Where Do These Shows Come From?

Special to the PRESS

When you see the Port Isabel Silver Tarpon Marching Band out there on the football field on Friday nights in the fall, do you ever wonder where the shows that are performed come from?  Do the head director and his assistants just put their heads together before the season begins and try to come up with something?  Does the school pay someone outside the program to write a show just for the Silver Tarpon band?  Or does the director just reach into a file of pre-written shows, pull one out, and say, “This looks like a pretty good one. Let’s try it.”?

Actually, it’s a kind of combination of all of the above.  Your high school instrumental music reporter is a former marching/concert band and bagpipe band snare drummer from Iowa who has enjoyed, from inside and out, marching bands all his life.  I recently sat down with the Port Isabel head director of bands, Scott Hartsfield, and picked his brain to find out how it’s done.

It actually goes back to the previous school year.  Hartsfield works with a team of six assistant directors, and a color guard director, who take opportunities to see what marching bands around the state, and even the country, are doing.  They collect ideas and report back to Hartsfield.

“We hear different selections of music throughout the year,” Hartsfield said this week.  “We all come with an idea or concept – this might be good for a marching show.  This year I met with my first assistant, Felix Hernandez, and Julian Howard, our color guard person for the program.  They have heard some things that drum corps have done, that worked well for a show.”

All these ideas are batted around among the directors and a consensus is reached on a show that everybody thinks will look good at halftime of a football game this fall.  A request is sent out to a composer to come up with a musical arrangement that will fit the show.  It goes back and forth between the composer and the directors until a finished product is at hand.

It’s done in three stages, or parts, and the first two parts of this year’s show are complete.  “Now it goes off to the percussion arranger,” Hartsfield said.  “(He) is putting all the frontal ensemble stuff (together); xylophone, cymbals, all the battery percussion work.  I start drum camp in about two or three weeks, so I’ll have the first two parts with the percussion stuff.  By the time the rest of the band comes the third one will be completed.”

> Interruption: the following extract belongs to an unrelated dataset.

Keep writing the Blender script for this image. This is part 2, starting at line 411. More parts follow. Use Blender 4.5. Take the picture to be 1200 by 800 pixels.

Summer practice for the percussion section of the band will start June 29th.  The rest of the band will report July 15th.  A  Monday-Friday daytime schedule will continue well into August.

This year Hartsfield is delegating and dividing responsibility among his assistants slightly different than in the past.  “I’m focusing primarily on the battery percussion, the frontal ensemble, and teaching the wind music.  So instead of me teaching the footwork and the drill, now I’ve turned it over to them.  They’re going to … come up with the color guard scheme and the visual concept of the show, while I’m putting the music on the field.”

“It’s my responsibility for the overall package, but somebody else is going to be teaching that (aspect) of the marching show.  And if there are problems with the footwork, I’ll address it. But when I’m on the box this year I’m going to be closing my eyes and listening more.”

So it’s a little more complicated than when I was in the marching band at good old Hampton High in Iowa, a few years ago, and Maurice Feese was our head, and only director.

I asked Hartsfield for a preview of this year’s show.  It’s entitled, “Outside the Box”. “We’re just going to take ideas, musically and visually, that maybe aren’t always the norm,” Hartsfield said.  “So we’re taking it outside the box.”

The state marching band contest is held every other year and this is the off-year, but the Silver Tarpon band will still be participating in contests during the fall.  “We’ll still be doing outside contests and we still push ourselves, just like it’s a state year, so the following year we’re stronger.  We don’t take it easy.”

The band will be involved with marching contests every Saturday in October and the first two Saturdays of November.  The first football game of the 2015 season will be on Friday, August 28, when Rio Grande City Grulla will visit Tarpon Stadium.